In Photoshop, Camera Raw, or many other applications that you view your photos in, you will want to set your working space to sRGB. This insures that you are viewing your image in the color space you are ultimately going to save it in and send it to the lab.

 

In Lightroom, as well as other non-destructive photo editors, you will not set the working space before, as we do in Photoshop and Camera Raw, however you will set the sRGB color profile as a final step when exporting the file.

4) Dim the lights, concentrate, and keep your adjustments subtle.

  • When making subtle moves in color, density, and contrast, it is important to dim the room lights or use a monitor hood to block ambient light from the monitor.
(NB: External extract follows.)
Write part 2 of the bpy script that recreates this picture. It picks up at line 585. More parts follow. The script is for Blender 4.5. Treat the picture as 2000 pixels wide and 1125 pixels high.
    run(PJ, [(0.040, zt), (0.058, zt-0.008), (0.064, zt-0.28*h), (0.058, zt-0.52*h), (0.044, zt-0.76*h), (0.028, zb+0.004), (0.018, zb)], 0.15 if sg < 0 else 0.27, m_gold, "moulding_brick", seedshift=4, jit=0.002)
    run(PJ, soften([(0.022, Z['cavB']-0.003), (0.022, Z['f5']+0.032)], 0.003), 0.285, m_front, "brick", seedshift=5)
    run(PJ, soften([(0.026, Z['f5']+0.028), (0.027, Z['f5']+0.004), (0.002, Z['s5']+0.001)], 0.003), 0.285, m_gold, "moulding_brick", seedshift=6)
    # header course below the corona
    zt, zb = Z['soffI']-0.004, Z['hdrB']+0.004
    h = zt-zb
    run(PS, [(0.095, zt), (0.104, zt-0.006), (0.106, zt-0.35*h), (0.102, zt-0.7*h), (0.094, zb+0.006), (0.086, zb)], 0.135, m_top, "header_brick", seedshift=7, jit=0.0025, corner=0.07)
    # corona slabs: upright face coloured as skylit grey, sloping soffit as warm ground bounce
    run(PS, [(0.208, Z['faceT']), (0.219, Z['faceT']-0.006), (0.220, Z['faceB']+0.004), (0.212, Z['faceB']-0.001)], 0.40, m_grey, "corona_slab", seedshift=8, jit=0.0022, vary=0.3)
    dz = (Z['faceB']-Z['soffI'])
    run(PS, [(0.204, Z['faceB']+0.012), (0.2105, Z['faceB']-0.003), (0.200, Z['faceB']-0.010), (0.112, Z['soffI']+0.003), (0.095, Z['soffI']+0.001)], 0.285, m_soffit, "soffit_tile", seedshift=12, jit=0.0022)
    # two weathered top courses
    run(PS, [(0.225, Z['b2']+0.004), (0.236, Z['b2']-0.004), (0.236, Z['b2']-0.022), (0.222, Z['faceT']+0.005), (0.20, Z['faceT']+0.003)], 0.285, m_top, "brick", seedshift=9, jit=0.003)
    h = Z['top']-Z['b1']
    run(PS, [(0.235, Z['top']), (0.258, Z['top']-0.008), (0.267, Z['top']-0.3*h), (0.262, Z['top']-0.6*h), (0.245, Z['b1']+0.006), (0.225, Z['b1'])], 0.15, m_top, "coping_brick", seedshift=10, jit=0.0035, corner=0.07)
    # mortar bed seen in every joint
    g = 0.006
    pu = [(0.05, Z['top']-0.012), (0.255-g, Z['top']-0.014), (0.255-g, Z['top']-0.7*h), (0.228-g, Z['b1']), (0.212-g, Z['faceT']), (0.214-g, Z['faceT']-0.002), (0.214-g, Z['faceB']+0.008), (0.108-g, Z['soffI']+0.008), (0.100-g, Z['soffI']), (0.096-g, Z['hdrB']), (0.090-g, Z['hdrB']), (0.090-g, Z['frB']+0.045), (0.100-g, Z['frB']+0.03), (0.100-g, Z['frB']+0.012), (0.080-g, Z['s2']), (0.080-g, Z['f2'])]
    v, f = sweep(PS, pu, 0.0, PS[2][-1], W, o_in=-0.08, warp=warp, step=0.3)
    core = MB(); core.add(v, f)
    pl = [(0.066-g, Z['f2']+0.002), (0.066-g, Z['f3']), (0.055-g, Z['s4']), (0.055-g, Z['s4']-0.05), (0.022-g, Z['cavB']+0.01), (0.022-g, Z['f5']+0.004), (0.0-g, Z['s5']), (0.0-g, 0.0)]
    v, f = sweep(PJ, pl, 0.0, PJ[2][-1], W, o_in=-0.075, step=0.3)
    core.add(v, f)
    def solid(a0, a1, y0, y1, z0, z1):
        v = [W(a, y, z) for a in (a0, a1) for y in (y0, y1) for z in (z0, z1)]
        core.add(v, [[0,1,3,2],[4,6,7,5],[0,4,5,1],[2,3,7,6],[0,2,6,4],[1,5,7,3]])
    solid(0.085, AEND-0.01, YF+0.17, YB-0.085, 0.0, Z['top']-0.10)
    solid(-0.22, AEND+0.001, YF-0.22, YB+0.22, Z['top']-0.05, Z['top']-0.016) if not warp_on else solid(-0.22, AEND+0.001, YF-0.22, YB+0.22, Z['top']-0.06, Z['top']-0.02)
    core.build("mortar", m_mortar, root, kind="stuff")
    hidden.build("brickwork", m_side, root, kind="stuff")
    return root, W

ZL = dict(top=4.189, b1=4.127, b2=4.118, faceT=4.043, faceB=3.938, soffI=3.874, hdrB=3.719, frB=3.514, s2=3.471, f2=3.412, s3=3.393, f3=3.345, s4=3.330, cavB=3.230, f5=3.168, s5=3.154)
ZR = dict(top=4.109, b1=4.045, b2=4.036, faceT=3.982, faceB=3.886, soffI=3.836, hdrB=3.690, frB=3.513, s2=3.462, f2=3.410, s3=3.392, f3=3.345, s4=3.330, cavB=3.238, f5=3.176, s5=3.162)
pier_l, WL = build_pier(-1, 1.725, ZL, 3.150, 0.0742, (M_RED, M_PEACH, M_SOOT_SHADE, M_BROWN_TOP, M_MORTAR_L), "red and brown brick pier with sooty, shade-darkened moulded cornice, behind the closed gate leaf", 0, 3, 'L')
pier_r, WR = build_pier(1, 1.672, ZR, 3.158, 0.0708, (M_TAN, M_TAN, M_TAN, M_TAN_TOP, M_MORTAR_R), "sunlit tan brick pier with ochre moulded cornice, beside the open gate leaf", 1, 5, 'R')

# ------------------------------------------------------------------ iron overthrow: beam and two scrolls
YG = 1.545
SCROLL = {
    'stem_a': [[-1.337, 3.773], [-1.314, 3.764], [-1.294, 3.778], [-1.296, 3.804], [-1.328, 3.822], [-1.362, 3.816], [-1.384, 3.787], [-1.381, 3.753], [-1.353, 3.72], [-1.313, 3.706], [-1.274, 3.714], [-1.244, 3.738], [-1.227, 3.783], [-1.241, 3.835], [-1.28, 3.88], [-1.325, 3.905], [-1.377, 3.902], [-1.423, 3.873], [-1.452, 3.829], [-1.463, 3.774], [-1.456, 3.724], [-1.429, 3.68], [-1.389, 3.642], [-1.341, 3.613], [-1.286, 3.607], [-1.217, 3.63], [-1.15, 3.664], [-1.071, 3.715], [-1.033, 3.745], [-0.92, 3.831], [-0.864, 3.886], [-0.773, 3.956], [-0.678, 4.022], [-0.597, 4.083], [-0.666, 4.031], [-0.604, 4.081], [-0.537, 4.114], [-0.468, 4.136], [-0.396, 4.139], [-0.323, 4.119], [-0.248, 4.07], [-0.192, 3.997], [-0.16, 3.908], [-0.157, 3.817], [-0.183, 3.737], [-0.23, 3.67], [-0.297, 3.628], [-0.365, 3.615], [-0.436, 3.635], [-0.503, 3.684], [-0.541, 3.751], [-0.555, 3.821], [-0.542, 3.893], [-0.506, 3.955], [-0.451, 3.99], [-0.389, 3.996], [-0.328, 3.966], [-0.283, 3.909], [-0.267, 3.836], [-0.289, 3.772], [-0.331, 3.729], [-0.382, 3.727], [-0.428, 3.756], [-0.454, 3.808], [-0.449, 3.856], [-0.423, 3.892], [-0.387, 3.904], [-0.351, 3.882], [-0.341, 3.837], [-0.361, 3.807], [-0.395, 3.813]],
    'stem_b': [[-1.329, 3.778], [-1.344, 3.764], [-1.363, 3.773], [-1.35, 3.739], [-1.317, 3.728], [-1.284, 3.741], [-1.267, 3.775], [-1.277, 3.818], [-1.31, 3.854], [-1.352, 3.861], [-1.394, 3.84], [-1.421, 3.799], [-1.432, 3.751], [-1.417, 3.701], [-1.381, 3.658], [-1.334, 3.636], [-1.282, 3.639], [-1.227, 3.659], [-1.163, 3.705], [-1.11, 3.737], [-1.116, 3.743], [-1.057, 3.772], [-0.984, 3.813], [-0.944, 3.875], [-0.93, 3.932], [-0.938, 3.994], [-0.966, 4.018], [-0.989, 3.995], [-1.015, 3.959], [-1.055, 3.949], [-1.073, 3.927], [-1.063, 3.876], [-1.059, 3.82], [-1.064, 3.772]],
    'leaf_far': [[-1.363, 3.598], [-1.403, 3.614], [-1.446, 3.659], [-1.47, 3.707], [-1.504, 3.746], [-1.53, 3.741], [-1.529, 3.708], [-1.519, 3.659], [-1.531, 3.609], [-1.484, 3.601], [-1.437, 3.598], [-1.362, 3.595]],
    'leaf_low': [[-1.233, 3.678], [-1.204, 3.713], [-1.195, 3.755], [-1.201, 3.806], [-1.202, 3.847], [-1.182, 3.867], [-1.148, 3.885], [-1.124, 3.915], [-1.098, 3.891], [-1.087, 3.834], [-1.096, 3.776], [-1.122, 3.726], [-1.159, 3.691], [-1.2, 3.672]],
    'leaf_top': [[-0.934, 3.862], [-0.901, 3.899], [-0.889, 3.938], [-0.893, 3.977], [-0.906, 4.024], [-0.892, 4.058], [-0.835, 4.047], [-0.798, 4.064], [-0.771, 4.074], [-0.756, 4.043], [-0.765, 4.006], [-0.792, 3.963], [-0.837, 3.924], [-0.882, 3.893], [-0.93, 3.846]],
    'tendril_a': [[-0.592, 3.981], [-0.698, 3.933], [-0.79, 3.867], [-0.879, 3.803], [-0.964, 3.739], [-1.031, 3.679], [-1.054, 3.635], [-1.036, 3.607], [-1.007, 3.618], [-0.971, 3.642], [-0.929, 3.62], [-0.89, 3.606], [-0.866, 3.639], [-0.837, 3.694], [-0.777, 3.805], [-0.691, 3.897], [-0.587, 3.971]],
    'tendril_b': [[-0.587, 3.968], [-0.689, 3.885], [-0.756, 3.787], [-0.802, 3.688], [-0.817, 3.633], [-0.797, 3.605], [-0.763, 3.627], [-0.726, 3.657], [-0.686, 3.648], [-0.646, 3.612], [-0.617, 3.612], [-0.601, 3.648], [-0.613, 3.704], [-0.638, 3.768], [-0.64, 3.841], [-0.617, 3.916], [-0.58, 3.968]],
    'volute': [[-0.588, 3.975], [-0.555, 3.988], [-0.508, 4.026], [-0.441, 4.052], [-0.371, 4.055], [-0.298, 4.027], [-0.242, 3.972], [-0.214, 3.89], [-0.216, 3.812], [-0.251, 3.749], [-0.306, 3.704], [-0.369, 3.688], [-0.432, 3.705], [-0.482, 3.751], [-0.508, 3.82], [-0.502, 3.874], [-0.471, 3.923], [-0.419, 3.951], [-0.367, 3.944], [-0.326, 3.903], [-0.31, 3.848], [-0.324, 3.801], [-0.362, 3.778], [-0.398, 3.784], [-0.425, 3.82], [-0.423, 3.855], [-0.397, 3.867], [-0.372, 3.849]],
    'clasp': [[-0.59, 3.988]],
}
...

Direct bright light from a window or from a source that is a strange color temperature, such as fluorescent lights, can adversely affect our perception of images on the display.
  • If you are comparing a reference print, it is important to use a balanced full spectrum light to illuminate the print. Office supply stores carry relatively inexpensive desk lamps with full spectrum balanced light bulbs.
  • It's OK if you don't see significant changes when changing profiles. This means your image contains colors that mainly lie within the printer's gamut and they will not be clipped or altered significantly.
  • It will take experience to hit color correctly and in the beginning it can be very helpful to pull multiple proofs with varying degrees of adjustments made to them.
  • If white balance was set correctly in the camera, and exposure is within range, problems can usually be fixed with very small adjustments in curves or levels. On rare occasions when the lab experiences difficulty making an acceptable print from an image, it is often because extreme color shifts or tonal changes have been made by the photographer.
  • A helpful tip that has been a longstanding rule in color: always adjust contrast and tone first, before evaluating and adjusting color. It is a good practice to set 1) the exposure, then set 2) the blacks, then 3) adjust the fill lights or lower quater-tones and 4) move to the midtones. With the tonal quality of the image adjusted your perception of the color tint and temperature will be more accurate.

 

5) Recognize the Limitations of Soft Proofing.
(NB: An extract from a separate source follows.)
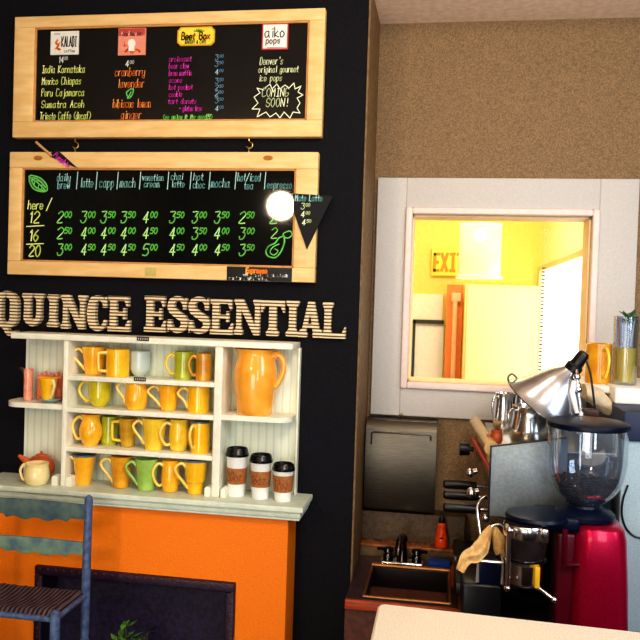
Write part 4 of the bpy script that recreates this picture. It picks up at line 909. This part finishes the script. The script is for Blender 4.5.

Soft proofing, even on a properly calibrated monitor, is not perfect. The ICC profile attempts to make the monitor simulate the printer output. Normally exposed images with a correct white balance will show a good match between the prints and monitor. The farther an image is away from a normal exposure, the poorer will be the match between the monitor image and the print. Even after correction, images that were shot significantly under or over exposed will frequently not display a close match to the printer output. This is because the dynamic range (the difference between what we perceive as black and white) is much larger on a monitor than for photographic paper.

 

Even with a calibrated monitor and the ICC profile loaded, experienced professionals still consult the histogram and take pin pointed readouts in the image while making color or tonal moves. For example, you may not be able to see a light cast in the white areas of a high key photo shot on a white background, but when you move the cursor out across it you can see 3-5 points of value in the color channels. Then you can correct adjust the file so the white is pure white and has no tone left in it. Trusting the monitor only, you might miss that.

 

Restricting the area that the histogram is built from (for example, forcing the histogram to be built only from a face, or eliminating a high-key background from the histogram) can be extremely helpful when evaluating exposure and contrast.

 

Given the limitations of soft-proofing, even with the best color management protocols in place, we stress the same thing we would for customers who want to leave color management out of the picture completely: get exposure and white balance correct in the camera, not in post processing.